Monday 13 January 2020 5:21 am

How to quit your job with royal grace like Harry and Meghan

Laura Glendenning is head of Tiger Private.

We can all sympathise with Harry and Meghan’s predicament. You take a nice long break over the Christmas period, perhaps squeeze in a few days abroad and enjoy some long walks at one with nature. The fresh air clears your head (or maybe it was that extra glass of prosecco?) and you realise that you’ve had enough. 

Your current job just isn’t working, your boss doesn’t appreciate you, and you want out. You vow to throw in the towel on your first day back at work — that’ll show them. 

Plenty of us will have had a similar experience at some point in our careers.
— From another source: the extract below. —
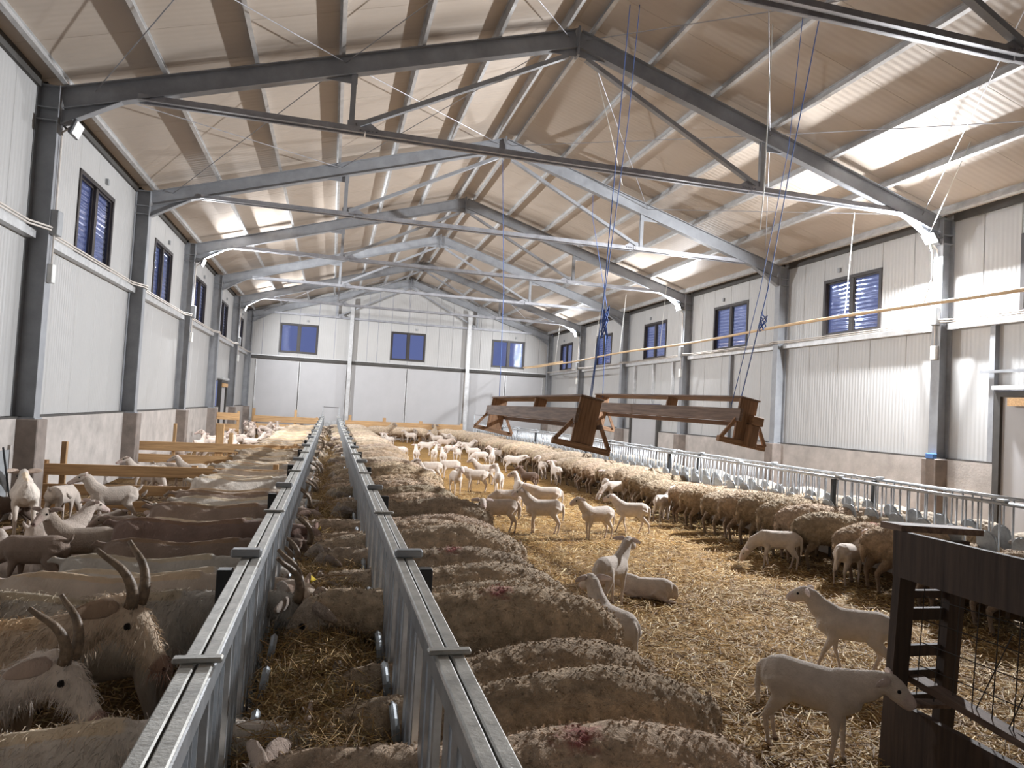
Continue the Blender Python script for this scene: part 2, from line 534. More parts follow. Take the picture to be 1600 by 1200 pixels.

In fact, maybe that’s exactly how you were feeling last week, as you pondered the trudge back to a job that you don’t enjoy and where you no longer feel motivated or valued, particularly after a couple of weeks of uninterrupted leisure time. 

It’s no wonder that January is such a popular time for job hunting and resignations. But is quitting your job so suddenly and dramatically — like the Sussexes have — really the way to go? 

As Harry and Meghan may now be realising, how you handle your exit from your current role can be just as important as how you find a new one, to ensure that you don’t burn your bridges or damage your reputation in the process. So, before following through on career decisions made after one too many Christmas sherries, consider these important pieces of advice.  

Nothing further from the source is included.